### Directions:
The required output consists solely of the lines from the top of the listing through the line containing "bm_obj('underside_planking', bm, [M['wood']], coaster)", transcribed exactly.

### Collected material:
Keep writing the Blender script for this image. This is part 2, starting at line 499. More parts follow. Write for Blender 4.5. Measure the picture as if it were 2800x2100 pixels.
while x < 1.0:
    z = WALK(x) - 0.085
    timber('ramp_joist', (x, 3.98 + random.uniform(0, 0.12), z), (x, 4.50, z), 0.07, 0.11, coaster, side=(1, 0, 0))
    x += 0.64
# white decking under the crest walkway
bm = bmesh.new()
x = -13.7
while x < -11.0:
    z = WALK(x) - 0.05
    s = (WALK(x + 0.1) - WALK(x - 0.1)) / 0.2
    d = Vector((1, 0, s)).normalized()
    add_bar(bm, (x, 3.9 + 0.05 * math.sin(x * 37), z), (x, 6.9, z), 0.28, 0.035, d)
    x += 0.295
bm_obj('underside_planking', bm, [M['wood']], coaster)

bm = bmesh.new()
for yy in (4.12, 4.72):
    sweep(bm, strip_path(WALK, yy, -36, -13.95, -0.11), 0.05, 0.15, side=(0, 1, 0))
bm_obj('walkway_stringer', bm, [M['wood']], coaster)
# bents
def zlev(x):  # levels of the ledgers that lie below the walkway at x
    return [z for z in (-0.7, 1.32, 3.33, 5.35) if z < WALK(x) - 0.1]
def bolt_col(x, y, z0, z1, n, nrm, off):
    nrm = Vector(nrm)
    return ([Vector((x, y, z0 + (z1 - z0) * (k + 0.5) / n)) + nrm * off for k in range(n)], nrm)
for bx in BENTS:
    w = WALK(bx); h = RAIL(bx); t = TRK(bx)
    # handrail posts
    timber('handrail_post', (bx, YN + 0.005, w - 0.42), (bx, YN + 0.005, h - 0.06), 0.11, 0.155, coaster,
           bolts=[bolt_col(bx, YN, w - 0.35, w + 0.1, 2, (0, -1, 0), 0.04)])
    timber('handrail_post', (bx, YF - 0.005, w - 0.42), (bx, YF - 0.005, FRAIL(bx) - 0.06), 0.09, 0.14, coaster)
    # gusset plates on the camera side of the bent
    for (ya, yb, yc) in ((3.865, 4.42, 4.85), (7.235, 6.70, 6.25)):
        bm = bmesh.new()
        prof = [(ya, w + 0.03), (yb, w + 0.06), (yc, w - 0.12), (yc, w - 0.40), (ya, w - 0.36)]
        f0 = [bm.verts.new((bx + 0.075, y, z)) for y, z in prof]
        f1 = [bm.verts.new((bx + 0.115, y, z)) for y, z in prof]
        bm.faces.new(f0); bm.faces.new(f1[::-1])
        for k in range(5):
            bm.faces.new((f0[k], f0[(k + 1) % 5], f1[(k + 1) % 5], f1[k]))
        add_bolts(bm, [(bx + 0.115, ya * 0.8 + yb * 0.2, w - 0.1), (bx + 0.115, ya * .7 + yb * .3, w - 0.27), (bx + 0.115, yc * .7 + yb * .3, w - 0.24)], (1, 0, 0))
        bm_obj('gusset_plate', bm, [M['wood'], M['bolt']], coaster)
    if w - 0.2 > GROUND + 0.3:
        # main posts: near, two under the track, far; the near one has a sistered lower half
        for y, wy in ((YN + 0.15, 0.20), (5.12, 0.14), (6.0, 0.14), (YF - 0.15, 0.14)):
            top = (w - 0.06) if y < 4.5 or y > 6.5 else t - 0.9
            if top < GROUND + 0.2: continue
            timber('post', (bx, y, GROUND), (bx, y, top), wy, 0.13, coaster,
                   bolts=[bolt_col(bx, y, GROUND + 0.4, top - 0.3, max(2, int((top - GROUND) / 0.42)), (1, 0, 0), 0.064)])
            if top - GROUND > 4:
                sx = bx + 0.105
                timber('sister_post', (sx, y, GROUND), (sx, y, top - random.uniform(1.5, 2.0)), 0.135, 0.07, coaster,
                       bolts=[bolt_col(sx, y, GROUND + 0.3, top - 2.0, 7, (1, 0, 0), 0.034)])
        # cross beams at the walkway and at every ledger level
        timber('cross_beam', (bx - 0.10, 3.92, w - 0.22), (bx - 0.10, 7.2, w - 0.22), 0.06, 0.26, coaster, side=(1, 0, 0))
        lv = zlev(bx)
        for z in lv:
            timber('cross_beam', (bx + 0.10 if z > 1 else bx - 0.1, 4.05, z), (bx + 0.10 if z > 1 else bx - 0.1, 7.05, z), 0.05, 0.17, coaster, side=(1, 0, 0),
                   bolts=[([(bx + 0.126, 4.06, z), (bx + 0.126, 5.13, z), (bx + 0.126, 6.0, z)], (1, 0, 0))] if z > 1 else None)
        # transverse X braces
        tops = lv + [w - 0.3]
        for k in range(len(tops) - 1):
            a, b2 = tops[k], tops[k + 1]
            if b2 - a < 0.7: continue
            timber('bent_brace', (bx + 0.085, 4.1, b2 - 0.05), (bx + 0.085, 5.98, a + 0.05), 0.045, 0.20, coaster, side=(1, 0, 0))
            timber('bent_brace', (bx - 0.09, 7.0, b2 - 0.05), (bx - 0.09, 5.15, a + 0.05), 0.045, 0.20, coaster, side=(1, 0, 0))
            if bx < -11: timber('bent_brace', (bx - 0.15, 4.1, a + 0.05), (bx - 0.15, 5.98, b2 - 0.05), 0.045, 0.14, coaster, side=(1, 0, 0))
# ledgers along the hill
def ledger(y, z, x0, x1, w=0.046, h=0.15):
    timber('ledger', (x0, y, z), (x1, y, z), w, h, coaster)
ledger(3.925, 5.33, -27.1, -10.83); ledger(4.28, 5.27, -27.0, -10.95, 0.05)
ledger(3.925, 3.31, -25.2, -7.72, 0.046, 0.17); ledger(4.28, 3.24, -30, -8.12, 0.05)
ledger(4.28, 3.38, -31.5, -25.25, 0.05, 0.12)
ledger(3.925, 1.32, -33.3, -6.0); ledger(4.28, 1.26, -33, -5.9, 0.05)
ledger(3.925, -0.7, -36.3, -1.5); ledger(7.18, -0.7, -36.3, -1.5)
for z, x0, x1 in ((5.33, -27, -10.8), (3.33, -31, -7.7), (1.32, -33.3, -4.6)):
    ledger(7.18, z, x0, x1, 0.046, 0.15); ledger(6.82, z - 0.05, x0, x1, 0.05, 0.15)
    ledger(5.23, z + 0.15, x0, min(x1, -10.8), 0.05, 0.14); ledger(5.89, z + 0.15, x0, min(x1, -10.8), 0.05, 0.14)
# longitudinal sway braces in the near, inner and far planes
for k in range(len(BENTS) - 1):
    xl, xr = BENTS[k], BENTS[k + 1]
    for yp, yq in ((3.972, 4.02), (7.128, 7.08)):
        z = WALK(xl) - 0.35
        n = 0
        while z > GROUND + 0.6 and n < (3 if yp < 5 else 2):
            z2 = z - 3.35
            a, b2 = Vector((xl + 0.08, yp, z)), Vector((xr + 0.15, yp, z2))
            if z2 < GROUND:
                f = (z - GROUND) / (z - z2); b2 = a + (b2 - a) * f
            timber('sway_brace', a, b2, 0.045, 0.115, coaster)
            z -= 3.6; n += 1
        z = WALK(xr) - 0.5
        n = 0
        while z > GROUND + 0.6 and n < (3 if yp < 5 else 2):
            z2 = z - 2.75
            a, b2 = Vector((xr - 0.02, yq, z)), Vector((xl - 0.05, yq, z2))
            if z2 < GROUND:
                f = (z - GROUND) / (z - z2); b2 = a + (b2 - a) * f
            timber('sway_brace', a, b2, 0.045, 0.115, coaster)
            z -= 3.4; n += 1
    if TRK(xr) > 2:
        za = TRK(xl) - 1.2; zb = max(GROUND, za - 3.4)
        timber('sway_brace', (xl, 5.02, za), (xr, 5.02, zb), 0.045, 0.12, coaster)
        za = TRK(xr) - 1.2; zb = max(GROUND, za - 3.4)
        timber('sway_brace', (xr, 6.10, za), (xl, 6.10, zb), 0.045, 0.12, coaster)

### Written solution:
Keep writing the Blender script for this image. This is part 2, starting at line 499. More parts follow. Write for Blender 4.5. Measure the picture as if it were 2800x2100 pixels.
while x < 1.0:
    z = WALK(x) - 0.085
    timber('ramp_joist', (x, 3.98 + random.uniform(0, 0.12), z), (x, 4.50, z), 0.07, 0.11, coaster, side=(1, 0, 0))
    x += 0.64
# white decking under the crest walkway
bm = bmesh.new()
x = -13.7
while x < -11.0:
    z = WALK(x) - 0.05
    s = (WALK(x + 0.1) - WALK(x - 0.1)) / 0.2
    d = Vector((1, 0, s)).normalized()
    add_bar(bm, (x, 3.9 + 0.05 * math.sin(x * 37), z), (x, 6.9, z), 0.28, 0.035, d)
    x += 0.295
bm_obj('underside_planking', bm, [M['wood']], coaster)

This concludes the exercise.